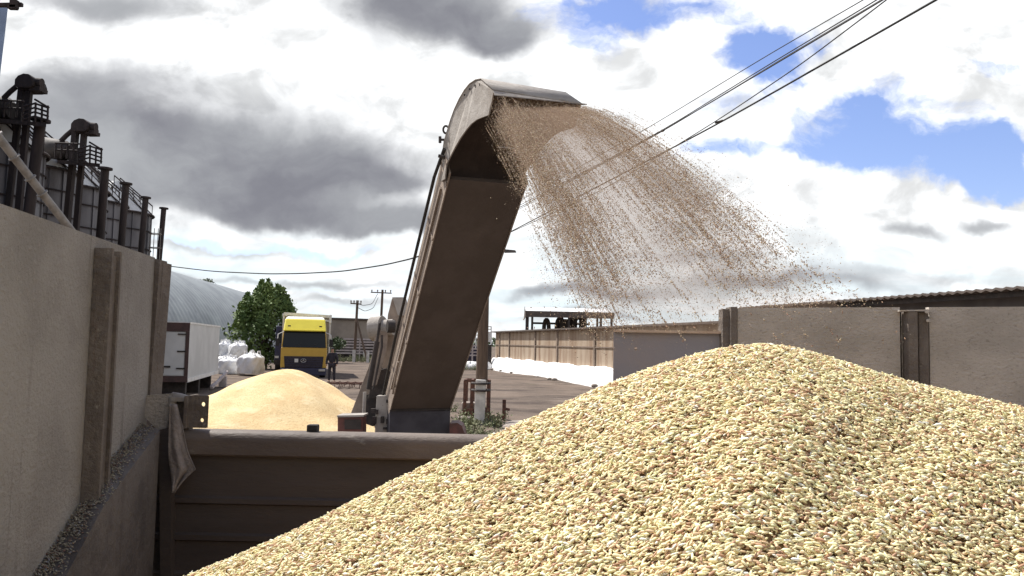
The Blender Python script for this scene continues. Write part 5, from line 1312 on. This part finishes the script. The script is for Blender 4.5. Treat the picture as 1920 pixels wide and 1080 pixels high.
blue = [(1130, 22, 130, 46, .85), (1110, 75, 70, 26, .5), (1270, 18, 110, 32, .6), (1400, 92, 80, 50, .85), (1440, 132, 90, 46, .8), (1490, 60, 80, 36, .4), (1350, 205, 70, 30, .4), (1430, 195, 70, 30, .45), (1430, 285, 90, 20, .5), (1590, 235, 130, 52, .65),
        (1700, 275, 190, 46, .9), (1860, 295, 150, 52, .9), (1560, 290, 120, 30, .6), (1690, 205, 110, 50, .75), (1880, 130, 90, 16, .5), (1340, 295, 90, 20, .6), (1890, 350, 110, 26, .75), (1780, 330, 120, 22, .5),
        (540, 464, 340, 9, .55), (700, 474, 160, 8, .5), (420, 502, 160, 6, .45), (930, 588, 140, 10, .5), (620, 543, 240, 7, .4), (1000, 500, 90, 10, .35), (700, 590, 200, 8, .35)]
D0 = field(dark, pd, 1.75, .1); B0 = field(blue, pb, 1.7, .1)
nD = math_('ADD', math_('MULTIPLY', math_('SUBTRACT', fbm, .5), .38), math_('MULTIPLY', math_('SUBTRACT', fbm2, .5), .75))
D = mapr(math_('ADD', D0, nD), .0, .84)
nB = math_('ADD', math_('MULTIPLY', math_('SUBTRACT', fbm, .5), 2.0), math_('MULTIPLY', math_('SUBTRACT', fbm2, .5), .35))
Bm = math_('MULTIPLY', mapr(math_('ADD', B0, nB), .18, .78), mapr(B0, .02, .16))
# more open sky overhead and behind
elev = mapr(sep.outputs[2], .40, .75)
nz = wnoise(2.2, 6, .6, tc.outputs['Generated']).outputs[0]
Bup = math_('MULTIPLY', elev, mapr(nz, .36, .56))
Bm = math_('MAXIMUM', Bm, Bup)
sd = vmath('DOT_PRODUCT', tc.outputs['Generated'], tuple(SUN))
bright = mapr(sd, -.45, .12, 2.8, 7.6)
front = math_('MULTIPLY', bright, mapr(elev, 0., 1., 1., .62))
front = math_('MULTIPLY', front, mapr(puff, .32, .56, .66, 1.04))
vv = math_('DIVIDE', sep.outputs[2], ay)
bands = wnoise(3.2, 8, .62, stretch(warp(p0, w1, .05, .012), 1, 9)).outputs[0]
low = mapr(vv, .20, .04)
lowmix = math_('MULTIPLY', low, mapr(bands, .38, .60))
vm = N.new('ShaderNodeVectorMath'); vm.operation = 'SCALE'; vm.inputs[0].default_value = (.985, 1.0, 1.01); L.new(front, vm.inputs['Scale'])
grey = N.new('ShaderNodeMix'); grey.data_type = 'RGBA'; L.new(mapr(fbm2, .32, .68), grey.inputs[0]); grey.inputs[6].default_value = (1.5, 1.52, 1.75, 1); grey.inputs[7].default_value = (2.9, 3.0, 3.15, 1)
m1 = N.new('ShaderNodeMix'); m1.data_type = 'RGBA'; L.new(D, m1.inputs[0]); m0 = N.new('ShaderNodeMix'); m0.data_type = 'RGBA'; L.new(lowmix, m0.inputs[0]); L.new(vm.outputs[0], m0.inputs[6]); m0.inputs[7].default_value = (5.6, 6.3, 6.6, 1)
L.new(m0.outputs[2], m1.inputs[6]); L.new(grey.outputs[2], m1.inputs[7])
skt = N.new('ShaderNodeMix'); skt.data_type = 'RGBA'; skt.blend_type = 'MULTIPLY'; skt.inputs[0].default_value = 1; L.new(sky.outputs[0], skt.inputs[6]); skt.inputs[7].default_value = (.92, .90, 1.12, 1)
m2 = N.new('ShaderNodeMix'); m2.data_type = 'RGBA'; L.new(Bm, m2.inputs[0]); L.new(m1.outputs[2], m2.inputs[6]); L.new(skt.outputs[2], m2.inputs[7])
L.new(m2.outputs[2], bg.inputs[0])
sl = bpy.data.lights.new('sun', 'SUN'); sl.energy = 4.4; sl.angle = math.radians(.5); sl.color = (1, .955, .88)
so = bpy.data.objects.new('sun', sl); COL.objects.link(so); so.rotation_euler = SUN.to_track_quat('Z', 'Y').to_euler()
S.view_settings.view_transform = 'Standard'; S.view_settings.look = 'None'; S.view_settings.exposure = 0.68; S.view_settings.gamma = 1
S.render.resolution_x = 1024; S.render.resolution_y = 576
S.cycles.max_bounces = 6; S.cycles.diffuse_bounces = 3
===============
=== DIRECTIONS ===
Repeat the listing in full and exactly. Do not include any images.

=== WRITTEN ANSWER ===
The Blender Python script for this scene continues. Write part 5, from line 1312 on. This part finishes the script. The script is for Blender 4.5. Treat the picture as 1920 pixels wide and 1080 pixels high.
blue = [(1130, 22, 130, 46, .85), (1110, 75, 70, 26, .5), (1270, 18, 110, 32, .6), (1400, 92, 80, 50, .85), (1440, 132, 90, 46, .8), (1490, 60, 80, 36, .4), (1350, 205, 70, 30, .4), (1430, 195, 70, 30, .45), (1430, 285, 90, 20, .5), (1590, 235, 130, 52, .65),
        (1700, 275, 190, 46, .9), (1860, 295, 150, 52, .9), (1560, 290, 120, 30, .6), (1690, 205, 110, 50, .75), (1880, 130, 90, 16, .5), (1340, 295, 90, 20, .6), (1890, 350, 110, 26, .75), (1780, 330, 120, 22, .5),
        (540, 464, 340, 9, .55), (700, 474, 160, 8, .5), (420, 502, 160, 6, .45), (930, 588, 140, 10, .5), (620, 543, 240, 7, .4), (1000, 500, 90, 10, .35), (700, 590, 200, 8, .35)]
D0 = field(dark, pd, 1.75, .1); B0 = field(blue, pb, 1.7, .1)
nD = math_('ADD', math_('MULTIPLY', math_('SUBTRACT', fbm, .5), .38), math_('MULTIPLY', math_('SUBTRACT', fbm2, .5), .75))
D = mapr(math_('ADD', D0, nD), .0, .84)
nB = math_('ADD', math_('MULTIPLY', math_('SUBTRACT', fbm, .5), 2.0), math_('MULTIPLY', math_('SUBTRACT', fbm2, .5), .35))
Bm = math_('MULTIPLY', mapr(math_('ADD', B0, nB), .18, .78), mapr(B0, .02, .16))
# more open sky overhead and behind
elev = mapr(sep.outputs[2], .40, .75)
nz = wnoise(2.2, 6, .6, tc.outputs['Generated']).outputs[0]
Bup = math_('MULTIPLY', elev, mapr(nz, .36, .56))
Bm = math_('MAXIMUM', Bm, Bup)
sd = vmath('DOT_PRODUCT', tc.outputs['Generated'], tuple(SUN))
bright = mapr(sd, -.45, .12, 2.8, 7.6)
front = math_('MULTIPLY', bright, mapr(elev, 0., 1., 1., .62))
front = math_('MULTIPLY', front, mapr(puff, .32, .56, .66, 1.04))
vv = math_('DIVIDE', sep.outputs[2], ay)
bands = wnoise(3.2, 8, .62, stretch(warp(p0, w1, .05, .012), 1, 9)).outputs[0]
low = mapr(vv, .20, .04)
lowmix = math_('MULTIPLY', low, mapr(bands, .38, .60))
vm = N.new('ShaderNodeVectorMath'); vm.operation = 'SCALE'; vm.inputs[0].default_value = (.985, 1.0, 1.01); L.new(front, vm.inputs['Scale'])
grey = N.new('ShaderNodeMix'); grey.data_type = 'RGBA'; L.new(mapr(fbm2, .32, .68), grey.inputs[0]); grey.inputs[6].default_value = (1.5, 1.52, 1.75, 1); grey.inputs[7].default_value = (2.9, 3.0, 3.15, 1)
m1 = N.new('ShaderNodeMix'); m1.data_type = 'RGBA'; L.new(D, m1.inputs[0]); m0 = N.new('ShaderNodeMix'); m0.data_type = 'RGBA'; L.new(lowmix, m0.inputs[0]); L.new(vm.outputs[0], m0.inputs[6]); m0.inputs[7].default_value = (5.6, 6.3, 6.6, 1)
L.new(m0.outputs[2], m1.inputs[6]); L.new(grey.outputs[2], m1.inputs[7])
skt = N.new('ShaderNodeMix'); skt.data_type = 'RGBA'; skt.blend_type = 'MULTIPLY'; skt.inputs[0].default_value = 1; L.new(sky.outputs[0], skt.inputs[6]); skt.inputs[7].default_value = (.92, .90, 1.12, 1)
m2 = N.new('ShaderNodeMix'); m2.data_type = 'RGBA'; L.new(Bm, m2.inputs[0]); L.new(m1.outputs[2], m2.inputs[6]); L.new(skt.outputs[2], m2.inputs[7])
L.new(m2.outputs[2], bg.inputs[0])
sl = bpy.data.lights.new('sun', 'SUN'); sl.energy = 4.4; sl.angle = math.radians(.5); sl.color = (1, .955, .88)
so = bpy.data.objects.new('sun', sl); COL.objects.link(so); so.rotation_euler = SUN.to_track_quat('Z', 'Y').to_euler()
S.view_settings.view_transform = 'Standard'; S.view_settings.look = 'None'; S.view_settings.exposure = 0.68; S.view_settings.gamma = 1
S.render.resolution_x = 1024; S.render.resolution_y = 576
S.cycles.max_bounces = 6; S.cycles.diffuse_bounces = 3